Let’s round out this list by talking about the usefulness of pillar pages. You may have noticed that as you produce lots of fresh content for a blog or other website, your older content gets pushed further and further down until it’s practically forgotten. Sure, it is still relevant to search engines and can be found through that route, but it would be nice if there was a way to keep your key content front and center. After all, you put a lot of work into creating it.

You can do that by creating pillar pages, which act as big collections of articles, videos, and other items that fall under a broad category. For example, if you have a pillar page dedicated to good grammar, you could include links to blog posts on commonly misspelled words, how to create proper editing marks, solid sentence structure, etc. All of the content linked to from the pillar page supports the main subject and offers relevant information to readers. The HubSpot article linked above has seven examples you can reference.

The pillar page itself should be more than a glorified link aggregator. It should summarize each of the topics contained in the pages it links to and offer some additional conclusions of its own so that it’s more than just the sum of its parts. Having a small number of pillar pages dedicated to subjects that your readers are most interested in is a great way to keep old content from getting lost in the shuffle while continuing to provide value.
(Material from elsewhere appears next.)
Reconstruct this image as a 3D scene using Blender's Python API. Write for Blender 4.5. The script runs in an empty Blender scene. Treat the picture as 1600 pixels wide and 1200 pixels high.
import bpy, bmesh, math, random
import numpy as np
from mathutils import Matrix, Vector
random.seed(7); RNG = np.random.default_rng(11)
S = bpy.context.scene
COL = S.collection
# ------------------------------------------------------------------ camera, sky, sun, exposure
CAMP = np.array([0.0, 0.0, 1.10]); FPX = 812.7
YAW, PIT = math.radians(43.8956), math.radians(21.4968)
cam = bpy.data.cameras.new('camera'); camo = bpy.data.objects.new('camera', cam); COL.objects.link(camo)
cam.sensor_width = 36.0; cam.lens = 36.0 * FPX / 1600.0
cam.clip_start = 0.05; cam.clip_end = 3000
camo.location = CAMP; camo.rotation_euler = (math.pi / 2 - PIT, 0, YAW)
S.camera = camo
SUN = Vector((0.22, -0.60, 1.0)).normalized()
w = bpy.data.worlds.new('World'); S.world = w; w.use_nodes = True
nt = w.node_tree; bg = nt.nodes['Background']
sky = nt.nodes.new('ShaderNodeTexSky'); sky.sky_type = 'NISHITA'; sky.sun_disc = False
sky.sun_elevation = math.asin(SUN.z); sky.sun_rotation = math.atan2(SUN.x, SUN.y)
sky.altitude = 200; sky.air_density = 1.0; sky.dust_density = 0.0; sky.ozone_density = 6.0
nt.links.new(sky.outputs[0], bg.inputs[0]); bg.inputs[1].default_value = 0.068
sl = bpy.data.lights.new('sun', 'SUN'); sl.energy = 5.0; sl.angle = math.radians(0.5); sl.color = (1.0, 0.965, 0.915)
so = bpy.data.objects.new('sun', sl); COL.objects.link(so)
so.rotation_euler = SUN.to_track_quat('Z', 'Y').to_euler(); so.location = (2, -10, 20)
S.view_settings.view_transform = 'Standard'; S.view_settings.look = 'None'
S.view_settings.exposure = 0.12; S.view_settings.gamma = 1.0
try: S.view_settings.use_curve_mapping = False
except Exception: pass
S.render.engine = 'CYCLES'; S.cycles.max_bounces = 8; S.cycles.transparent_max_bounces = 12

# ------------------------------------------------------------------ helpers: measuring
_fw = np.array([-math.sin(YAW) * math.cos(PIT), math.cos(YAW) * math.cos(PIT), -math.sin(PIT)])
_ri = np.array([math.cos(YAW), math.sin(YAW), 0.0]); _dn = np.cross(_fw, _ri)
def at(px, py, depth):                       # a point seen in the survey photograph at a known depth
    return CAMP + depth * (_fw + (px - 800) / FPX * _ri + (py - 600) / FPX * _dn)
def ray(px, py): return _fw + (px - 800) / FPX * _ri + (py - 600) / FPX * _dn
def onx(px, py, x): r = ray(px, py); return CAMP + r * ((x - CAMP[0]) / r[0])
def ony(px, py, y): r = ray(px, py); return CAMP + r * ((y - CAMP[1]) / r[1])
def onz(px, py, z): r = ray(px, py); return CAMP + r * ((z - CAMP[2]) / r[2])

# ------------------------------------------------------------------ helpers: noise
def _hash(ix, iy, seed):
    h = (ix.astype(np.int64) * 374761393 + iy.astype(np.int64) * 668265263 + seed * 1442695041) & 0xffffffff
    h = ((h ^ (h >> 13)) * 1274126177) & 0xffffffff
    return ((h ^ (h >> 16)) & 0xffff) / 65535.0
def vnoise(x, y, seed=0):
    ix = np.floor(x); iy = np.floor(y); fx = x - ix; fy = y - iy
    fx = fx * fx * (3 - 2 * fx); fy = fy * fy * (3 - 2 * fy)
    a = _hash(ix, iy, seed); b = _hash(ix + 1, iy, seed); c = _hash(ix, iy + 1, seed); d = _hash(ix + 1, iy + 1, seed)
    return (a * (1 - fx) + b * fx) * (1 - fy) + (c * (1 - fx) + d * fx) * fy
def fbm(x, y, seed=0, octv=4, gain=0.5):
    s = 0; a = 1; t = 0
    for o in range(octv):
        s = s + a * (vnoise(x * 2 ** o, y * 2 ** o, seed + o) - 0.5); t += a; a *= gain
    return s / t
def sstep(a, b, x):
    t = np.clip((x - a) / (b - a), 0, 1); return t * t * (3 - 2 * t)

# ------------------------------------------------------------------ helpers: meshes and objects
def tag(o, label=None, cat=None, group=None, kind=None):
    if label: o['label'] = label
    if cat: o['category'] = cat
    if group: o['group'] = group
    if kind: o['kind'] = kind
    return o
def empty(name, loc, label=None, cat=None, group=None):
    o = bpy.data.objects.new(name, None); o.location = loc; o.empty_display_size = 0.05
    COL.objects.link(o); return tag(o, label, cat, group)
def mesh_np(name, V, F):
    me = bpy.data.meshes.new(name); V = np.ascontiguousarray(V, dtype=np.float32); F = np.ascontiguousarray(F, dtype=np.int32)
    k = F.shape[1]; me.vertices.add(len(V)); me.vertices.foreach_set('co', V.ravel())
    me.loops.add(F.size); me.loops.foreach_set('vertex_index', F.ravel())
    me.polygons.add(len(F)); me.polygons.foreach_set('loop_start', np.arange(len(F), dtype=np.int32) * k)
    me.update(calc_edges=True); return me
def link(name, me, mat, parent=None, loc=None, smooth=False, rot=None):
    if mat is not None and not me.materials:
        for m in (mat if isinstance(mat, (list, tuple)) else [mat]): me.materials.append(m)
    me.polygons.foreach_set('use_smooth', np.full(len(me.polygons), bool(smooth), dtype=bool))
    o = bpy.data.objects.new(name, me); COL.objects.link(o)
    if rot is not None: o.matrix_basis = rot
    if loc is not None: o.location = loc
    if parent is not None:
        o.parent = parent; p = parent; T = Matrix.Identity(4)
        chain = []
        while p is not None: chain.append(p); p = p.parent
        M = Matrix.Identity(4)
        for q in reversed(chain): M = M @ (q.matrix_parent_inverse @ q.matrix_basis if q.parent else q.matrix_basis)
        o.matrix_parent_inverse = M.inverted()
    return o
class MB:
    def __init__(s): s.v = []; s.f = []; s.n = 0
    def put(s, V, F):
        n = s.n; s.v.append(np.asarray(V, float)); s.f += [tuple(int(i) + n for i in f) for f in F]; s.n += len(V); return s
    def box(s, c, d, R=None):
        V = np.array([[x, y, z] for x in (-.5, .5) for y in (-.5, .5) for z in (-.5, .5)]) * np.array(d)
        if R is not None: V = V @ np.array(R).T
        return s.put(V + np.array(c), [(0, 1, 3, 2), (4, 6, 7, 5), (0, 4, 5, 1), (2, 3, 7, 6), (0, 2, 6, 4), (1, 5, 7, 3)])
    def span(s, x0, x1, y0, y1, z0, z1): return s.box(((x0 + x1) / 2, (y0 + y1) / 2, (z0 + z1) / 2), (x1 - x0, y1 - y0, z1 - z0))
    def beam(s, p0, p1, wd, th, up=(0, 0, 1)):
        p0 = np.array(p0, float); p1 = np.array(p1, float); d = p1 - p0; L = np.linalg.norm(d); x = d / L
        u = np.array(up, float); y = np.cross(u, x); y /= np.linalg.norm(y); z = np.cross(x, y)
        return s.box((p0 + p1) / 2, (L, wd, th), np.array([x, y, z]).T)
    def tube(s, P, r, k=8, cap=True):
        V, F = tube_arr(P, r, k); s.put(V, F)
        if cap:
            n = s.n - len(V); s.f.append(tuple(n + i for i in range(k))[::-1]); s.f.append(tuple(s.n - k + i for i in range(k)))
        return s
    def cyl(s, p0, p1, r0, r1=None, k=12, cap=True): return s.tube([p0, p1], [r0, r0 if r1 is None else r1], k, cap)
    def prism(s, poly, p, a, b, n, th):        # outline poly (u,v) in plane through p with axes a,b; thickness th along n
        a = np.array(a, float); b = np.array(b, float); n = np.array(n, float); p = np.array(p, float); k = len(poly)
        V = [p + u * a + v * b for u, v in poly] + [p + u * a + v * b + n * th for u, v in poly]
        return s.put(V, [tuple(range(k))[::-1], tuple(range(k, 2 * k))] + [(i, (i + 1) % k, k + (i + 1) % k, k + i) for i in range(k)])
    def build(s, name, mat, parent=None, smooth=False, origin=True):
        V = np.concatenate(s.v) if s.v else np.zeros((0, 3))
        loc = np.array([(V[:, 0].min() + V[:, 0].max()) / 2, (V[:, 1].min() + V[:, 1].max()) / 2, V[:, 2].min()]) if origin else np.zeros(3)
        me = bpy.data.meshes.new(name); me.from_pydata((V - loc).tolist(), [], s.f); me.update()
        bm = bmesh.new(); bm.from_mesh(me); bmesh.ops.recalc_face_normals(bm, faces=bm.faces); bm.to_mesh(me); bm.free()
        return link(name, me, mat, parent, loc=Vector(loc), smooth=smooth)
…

This should, by no means, be seen as a comprehensive list of every one of the content marketing strategies that small businesses are using to boost their traffic. Feel free to experiment with them to find which ones work for you and perhaps even think further outside the box to come up with other innovative ways of reaching a wide audience.

The point is to do things that establish your brand as authoritative, respectable, and worthy of people’s time. If you do this, you’re right on the money.